Collected material:
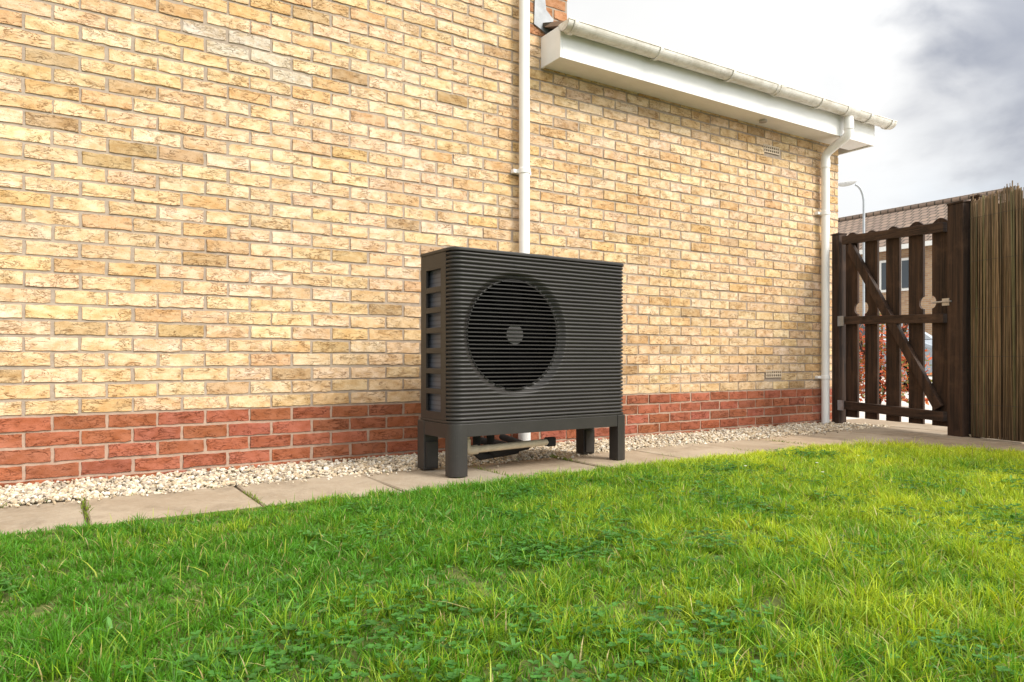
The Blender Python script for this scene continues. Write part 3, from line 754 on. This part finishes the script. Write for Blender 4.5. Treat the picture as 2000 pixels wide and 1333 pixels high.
# ---------------------------------------------------------------- WORLD
SUN_EL=math.radians(42); sun_dir=Vector((.45,-.95,0)).normalized()*math.cos(SUN_EL)+Vector((0,0,math.sin(SUN_EL)))
w=bpy.data.worlds.new('World'); scene.world=w; w.use_nodes=True; nt=w.node_tree; N_=nt.nodes
bg=N_['Background']; sky=N_.new('ShaderNodeTexSky'); sky.sky_type='NISHITA'; sky.sun_disc=False; sky.sun_elevation=SUN_EL; sky.sun_rotation=math.atan2(sun_dir.x,sun_dir.y)
def L(a,b): nt.links.new(a,b)
def nmath(op,a,b):
    n=N_.new('ShaderNodeMath'); n.operation=op
    for i,v in enumerate((a,b)):
        if isinstance(v,(int,float)): n.inputs[i].default_value=v
        else: L(v,n.inputs[i])
    return n.outputs[0]
def nmr(v,a,b,c,d,smooth=False):
    n=N_.new('ShaderNodeMapRange')
    if smooth: n.interpolation_type='SMOOTHSTEP'
    for i,x in zip((1,2,3,4),(a,b,c,d)): n.inputs[i].default_value=x
    L(v,n.inputs[0]); return n.outputs[0]
def nmix(f,a,b,mode='MIX'):
    n=N_.new('ShaderNodeMix'); n.data_type='RGBA'; n.blend_type=mode
    for i,x in ((0,f),(6,a),(7,b)):
        if isinstance(x,(int,float)): n.inputs[i].default_value=x
        elif isinstance(x,tuple): n.inputs[i].default_value=x+(1,)
        else: L(x,n.inputs[i])
    return n.outputs[2]
tc=N_.new('ShaderNodeTexCoord'); G=tc.outputs['Generated']
mp=N_.new('ShaderNodeMapping'); mp.inputs['Scale'].default_value=(1,1,1.8); L(G,mp.inputs[0])
def nnoise(scale,detail,rough,dist=0):
    n=N_.new('ShaderNodeTexNoise'); n.inputs['Scale'].default_value=scale; n.inputs['Detail'].default_value=detail; n.inputs['Roughness'].default_value=rough; n.inputs['Distortion'].default_value=dist
    L(mp.outputs[0],n.inputs['Vector']); return n.outputs['Fac']
n1=nnoise(3.2,6,.45,.3); n2=nnoise(7.5,6,.5,.3)
def dot(v):
    d=N_.new('ShaderNodeVectorMath'); d.operation='DOT_PRODUCT'; L(G,d.inputs[0]); d.inputs[1].default_value=Vector(v).normalized(); return d.outputs['Value']
# dark cloud bank: distance from its centre perturbed by noise so its edge is ragged
dd=nmath('ADD',dot((1.17,.40,.415)),nmath('ADD',nmr(n1,.3,.7,-.014,.014),nmr(n2,.3,.7,-.007,.007)))
dk=nmr(dd,.968,.998,0,1.0,True)
dk=nmath('MULTIPLY',dk,nmr(n2,.3,.7,.80,1.1))
gen=nmr(n1,.52,.75,0,.16)
dk=nmath('MINIMUM',nmath('MAXIMUM',dk,gen),1.0)
sep=N_.new('ShaderNodeSeparateXYZ'); L(G,sep.inputs[0])
lowb=nmath('MULTIPLY',nmr(sep.outputs[2],.05,.30,.75,0,True),nmr(n2,.35,.6,1.0,.35))
lit=nmix(lowb,(1.0,1.0,.99),(.66,.79,.93))
cloud=nmix(dk,lit,(.36,.385,.45))
sunb=nmr(dot(sun_dir),.0,1.0,1.0,2.4,True)
cmul=N_.new('ShaderNodeVectorMath'); cmul.operation='SCALE'; L(cloud,cmul.inputs[0]); L(sunb,cmul.inputs['Scale'])
skyb=N_.new('ShaderNodeVectorMath'); skyb.operation='SCALE'; L(sky.outputs[0],skyb.inputs[0]); skyb.inputs['Scale'].default_value=.10
cov=nmr(n2,.28,.45,.9,1.0)
fin=nmix(cov,skyb.outputs[0],cmul.outputs[0])
L(fin,bg.inputs['Color']); bg.inputs['Strength'].default_value=1.0
sd=bpy.data.lights.new('sun','SUN'); sd.energy=3.9; sd.angle=math.radians(20); sd.color=(1,.945,.86)
so=bpy.data.objects.new('sun',sd); link(so); so.rotation_euler=sun_dir.to_track_quat('Z','Y').to_euler(); so.location=(0,-10,12)
# ---------------------------------------------------------------- CAMERA
cd=bpy.data.cameras.new('camera'); cam=bpy.data.objects.new('camera',cd); link(cam)
cd.sensor_width=36; cd.lens=25.2; cd.shift_y=.0178; cd.clip_end=2000; cd.clip_start=.05
cam.location=(CX,CY,CZ); cam.rotation_euler=(math.radians(90),0,-math.atan2(.5403,.8414)); scene.camera=cam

Your goal: Copy every line of the data word for word, omitting the images.

Solution for this exercise:
The Blender Python script for this scene continues. Write part 3, from line 754 on. This part finishes the script. Write for Blender 4.5. Treat the picture as 2000 pixels wide and 1333 pixels high.
# ---------------------------------------------------------------- WORLD
SUN_EL=math.radians(42); sun_dir=Vector((.45,-.95,0)).normalized()*math.cos(SUN_EL)+Vector((0,0,math.sin(SUN_EL)))
w=bpy.data.worlds.new('World'); scene.world=w; w.use_nodes=True; nt=w.node_tree; N_=nt.nodes
bg=N_['Background']; sky=N_.new('ShaderNodeTexSky'); sky.sky_type='NISHITA'; sky.sun_disc=False; sky.sun_elevation=SUN_EL; sky.sun_rotation=math.atan2(sun_dir.x,sun_dir.y)
def L(a,b): nt.links.new(a,b)
def nmath(op,a,b):
    n=N_.new('ShaderNodeMath'); n.operation=op
    for i,v in enumerate((a,b)):
        if isinstance(v,(int,float)): n.inputs[i].default_value=v
        else: L(v,n.inputs[i])
    return n.outputs[0]
def nmr(v,a,b,c,d,smooth=False):
    n=N_.new('ShaderNodeMapRange')
    if smooth: n.interpolation_type='SMOOTHSTEP'
    for i,x in zip((1,2,3,4),(a,b,c,d)): n.inputs[i].default_value=x
    L(v,n.inputs[0]); return n.outputs[0]
def nmix(f,a,b,mode='MIX'):
    n=N_.new('ShaderNodeMix'); n.data_type='RGBA'; n.blend_type=mode
    for i,x in ((0,f),(6,a),(7,b)):
        if isinstance(x,(int,float)): n.inputs[i].default_value=x
        elif isinstance(x,tuple): n.inputs[i].default_value=x+(1,)
        else: L(x,n.inputs[i])
    return n.outputs[2]
tc=N_.new('ShaderNodeTexCoord'); G=tc.outputs['Generated']
mp=N_.new('ShaderNodeMapping'); mp.inputs['Scale'].default_value=(1,1,1.8); L(G,mp.inputs[0])
def nnoise(scale,detail,rough,dist=0):
    n=N_.new('ShaderNodeTexNoise'); n.inputs['Scale'].default_value=scale; n.inputs['Detail'].default_value=detail; n.inputs['Roughness'].default_value=rough; n.inputs['Distortion'].default_value=dist
    L(mp.outputs[0],n.inputs['Vector']); return n.outputs['Fac']
n1=nnoise(3.2,6,.45,.3); n2=nnoise(7.5,6,.5,.3)
def dot(v):
    d=N_.new('ShaderNodeVectorMath'); d.operation='DOT_PRODUCT'; L(G,d.inputs[0]); d.inputs[1].default_value=Vector(v).normalized(); return d.outputs['Value']
# dark cloud bank: distance from its centre perturbed by noise so its edge is ragged
dd=nmath('ADD',dot((1.17,.40,.415)),nmath('ADD',nmr(n1,.3,.7,-.014,.014),nmr(n2,.3,.7,-.007,.007)))
dk=nmr(dd,.968,.998,0,1.0,True)
dk=nmath('MULTIPLY',dk,nmr(n2,.3,.7,.80,1.1))
gen=nmr(n1,.52,.75,0,.16)
dk=nmath('MINIMUM',nmath('MAXIMUM',dk,gen),1.0)
sep=N_.new('ShaderNodeSeparateXYZ'); L(G,sep.inputs[0])
lowb=nmath('MULTIPLY',nmr(sep.outputs[2],.05,.30,.75,0,True),nmr(n2,.35,.6,1.0,.35))
lit=nmix(lowb,(1.0,1.0,.99),(.66,.79,.93))
cloud=nmix(dk,lit,(.36,.385,.45))
sunb=nmr(dot(sun_dir),.0,1.0,1.0,2.4,True)
cmul=N_.new('ShaderNodeVectorMath'); cmul.operation='SCALE'; L(cloud,cmul.inputs[0]); L(sunb,cmul.inputs['Scale'])
skyb=N_.new('ShaderNodeVectorMath'); skyb.operation='SCALE'; L(sky.outputs[0],skyb.inputs[0]); skyb.inputs['Scale'].default_value=.10
cov=nmr(n2,.28,.45,.9,1.0)
fin=nmix(cov,skyb.outputs[0],cmul.outputs[0])
L(fin,bg.inputs['Color']); bg.inputs['Strength'].default_value=1.0
sd=bpy.data.lights.new('sun','SUN'); sd.energy=3.9; sd.angle=math.radians(20); sd.color=(1,.945,.86)
so=bpy.data.objects.new('sun',sd); link(so); so.rotation_euler=sun_dir.to_track_quat('Z','Y').to_euler(); so.location=(0,-10,12)
# ---------------------------------------------------------------- CAMERA
cd=bpy.data.cameras.new('camera'); cam=bpy.data.objects.new('camera',cd); link(cam)
cd.sensor_width=36; cd.lens=25.2; cd.shift_y=.0178; cd.clip_end=2000; cd.clip_start=.05
cam.location=(CX,CY,CZ); cam.rotation_euler=(math.radians(90),0,-math.atan2(.5403,.8414)); scene.camera=cam